The phone runs on a now-dated version of Android (Gingerbread), but is upgradeable to 4.0 (Ice Cream Sandwich). Because of that there’s a lot of this phone that isn’t all that remarkable. The browser, phone call features and general layout are all pretty much what you’d expect from a high-end Android phone (call quality – assuming you still use your phone to make phone calls – is perfectly adequate). Sony does try to make the home screens a little prettier with animated backgrounds, and offers the kind of all-in-one social media feed capabilities that most other manufacturers have started building into their phones. You can share pretty much everything with a couple of taps.
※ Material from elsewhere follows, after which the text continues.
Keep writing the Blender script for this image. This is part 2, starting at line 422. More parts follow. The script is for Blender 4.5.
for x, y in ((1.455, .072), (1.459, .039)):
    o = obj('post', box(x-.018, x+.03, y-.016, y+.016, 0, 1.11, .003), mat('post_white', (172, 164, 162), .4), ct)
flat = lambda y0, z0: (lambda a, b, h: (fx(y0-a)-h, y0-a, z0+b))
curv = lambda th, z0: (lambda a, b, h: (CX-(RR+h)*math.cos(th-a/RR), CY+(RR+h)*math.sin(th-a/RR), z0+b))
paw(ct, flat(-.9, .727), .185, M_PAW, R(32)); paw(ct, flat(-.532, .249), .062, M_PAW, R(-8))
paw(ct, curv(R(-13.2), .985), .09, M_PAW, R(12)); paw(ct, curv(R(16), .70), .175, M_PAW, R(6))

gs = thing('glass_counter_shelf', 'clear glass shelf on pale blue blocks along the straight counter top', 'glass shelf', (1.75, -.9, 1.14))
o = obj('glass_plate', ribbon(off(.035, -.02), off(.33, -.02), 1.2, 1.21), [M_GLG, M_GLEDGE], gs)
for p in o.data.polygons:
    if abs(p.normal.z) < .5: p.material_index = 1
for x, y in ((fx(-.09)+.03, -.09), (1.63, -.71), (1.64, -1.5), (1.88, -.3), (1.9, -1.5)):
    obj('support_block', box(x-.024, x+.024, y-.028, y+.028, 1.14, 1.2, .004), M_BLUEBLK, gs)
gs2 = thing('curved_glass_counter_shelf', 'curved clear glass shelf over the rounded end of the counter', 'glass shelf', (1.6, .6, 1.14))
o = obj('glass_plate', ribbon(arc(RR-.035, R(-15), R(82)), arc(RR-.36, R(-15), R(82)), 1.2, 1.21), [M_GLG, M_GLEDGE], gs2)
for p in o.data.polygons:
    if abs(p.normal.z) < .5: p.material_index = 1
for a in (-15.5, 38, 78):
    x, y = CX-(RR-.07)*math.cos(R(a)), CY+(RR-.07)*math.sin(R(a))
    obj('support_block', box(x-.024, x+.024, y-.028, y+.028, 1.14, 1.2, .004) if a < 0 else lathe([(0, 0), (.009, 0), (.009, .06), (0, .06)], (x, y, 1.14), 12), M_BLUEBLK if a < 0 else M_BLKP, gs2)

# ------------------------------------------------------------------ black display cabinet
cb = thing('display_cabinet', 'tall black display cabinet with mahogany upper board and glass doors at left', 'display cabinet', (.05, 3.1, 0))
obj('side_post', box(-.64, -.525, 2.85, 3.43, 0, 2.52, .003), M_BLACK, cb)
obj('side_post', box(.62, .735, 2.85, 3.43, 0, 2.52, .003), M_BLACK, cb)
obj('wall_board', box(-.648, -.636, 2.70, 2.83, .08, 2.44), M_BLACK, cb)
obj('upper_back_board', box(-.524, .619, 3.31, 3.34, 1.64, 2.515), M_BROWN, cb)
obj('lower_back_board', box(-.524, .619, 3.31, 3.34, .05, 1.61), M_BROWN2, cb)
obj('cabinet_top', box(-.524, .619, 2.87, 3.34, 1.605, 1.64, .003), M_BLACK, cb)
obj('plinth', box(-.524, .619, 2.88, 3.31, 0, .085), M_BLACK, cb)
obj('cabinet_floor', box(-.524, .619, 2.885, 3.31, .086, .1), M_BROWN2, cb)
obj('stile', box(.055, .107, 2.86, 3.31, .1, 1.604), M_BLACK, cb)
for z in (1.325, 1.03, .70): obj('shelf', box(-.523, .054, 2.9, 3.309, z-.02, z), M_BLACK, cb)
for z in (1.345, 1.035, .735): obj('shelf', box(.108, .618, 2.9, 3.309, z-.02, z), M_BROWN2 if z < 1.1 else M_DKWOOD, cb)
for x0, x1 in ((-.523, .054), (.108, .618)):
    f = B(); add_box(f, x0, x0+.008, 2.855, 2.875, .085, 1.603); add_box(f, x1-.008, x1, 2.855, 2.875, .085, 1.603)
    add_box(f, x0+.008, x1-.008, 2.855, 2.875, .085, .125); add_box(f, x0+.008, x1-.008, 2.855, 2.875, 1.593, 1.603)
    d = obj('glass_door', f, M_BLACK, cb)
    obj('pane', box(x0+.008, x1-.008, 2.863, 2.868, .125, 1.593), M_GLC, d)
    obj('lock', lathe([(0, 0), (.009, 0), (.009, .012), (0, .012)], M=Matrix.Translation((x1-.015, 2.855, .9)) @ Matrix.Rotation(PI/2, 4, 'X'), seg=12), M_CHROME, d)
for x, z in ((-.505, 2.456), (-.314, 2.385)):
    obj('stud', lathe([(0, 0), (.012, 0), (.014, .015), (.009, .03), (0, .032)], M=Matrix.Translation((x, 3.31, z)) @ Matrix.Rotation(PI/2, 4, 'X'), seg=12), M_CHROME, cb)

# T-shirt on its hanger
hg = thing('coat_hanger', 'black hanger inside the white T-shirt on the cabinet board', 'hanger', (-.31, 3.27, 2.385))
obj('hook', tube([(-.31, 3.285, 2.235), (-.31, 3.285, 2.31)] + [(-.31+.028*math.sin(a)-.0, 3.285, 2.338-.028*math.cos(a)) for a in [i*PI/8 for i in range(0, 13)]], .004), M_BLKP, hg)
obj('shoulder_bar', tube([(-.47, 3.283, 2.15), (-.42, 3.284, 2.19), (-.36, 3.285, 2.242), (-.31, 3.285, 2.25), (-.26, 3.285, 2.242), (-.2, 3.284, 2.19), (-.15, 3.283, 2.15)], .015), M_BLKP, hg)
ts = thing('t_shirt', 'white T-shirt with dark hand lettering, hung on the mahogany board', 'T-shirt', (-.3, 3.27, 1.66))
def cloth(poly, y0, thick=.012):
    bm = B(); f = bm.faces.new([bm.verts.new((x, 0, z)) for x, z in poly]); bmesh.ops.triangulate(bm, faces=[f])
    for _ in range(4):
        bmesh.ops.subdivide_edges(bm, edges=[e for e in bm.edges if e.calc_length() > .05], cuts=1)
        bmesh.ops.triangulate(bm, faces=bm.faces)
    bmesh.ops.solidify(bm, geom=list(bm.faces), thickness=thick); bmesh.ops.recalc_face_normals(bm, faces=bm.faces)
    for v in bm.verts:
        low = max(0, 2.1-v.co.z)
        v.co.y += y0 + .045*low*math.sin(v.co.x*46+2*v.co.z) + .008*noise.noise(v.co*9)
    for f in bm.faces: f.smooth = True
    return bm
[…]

One of the cooler and sillier features of the Xperia is its hyper-fast camera. Even when the phone is locked, you can hold a physical button on the side for less than a second, and the device will come to life, focus on whatever you’re pointing it at, and snap a photo. The results aren’t always great, but I can see how such a feature would be useful, given that a lot of smartphone users end up snapping shots of things that happen without warning all around them. If you’ve ever fallen victim to the pocket dial you can expect your Xperia is going to take some pocket pictures.

Sony’s new Xperia S is one of the better high-end Android phones out there, and probably the best one if you’re primarily buying a phone to watch high-definition movies.

The whole world of Android phones seems to be particularly chaotic right now. Some companies (e.g. Samsung) have managed to make some money off their Android offerings, while others (e.g. HTC) started strong but are now kind of rudderless.

Is the Xperia going to buck that trend and help Sony convince customers to buy the rest of their entertainment hardware and software from the company? Probably not, but it can’t hurt.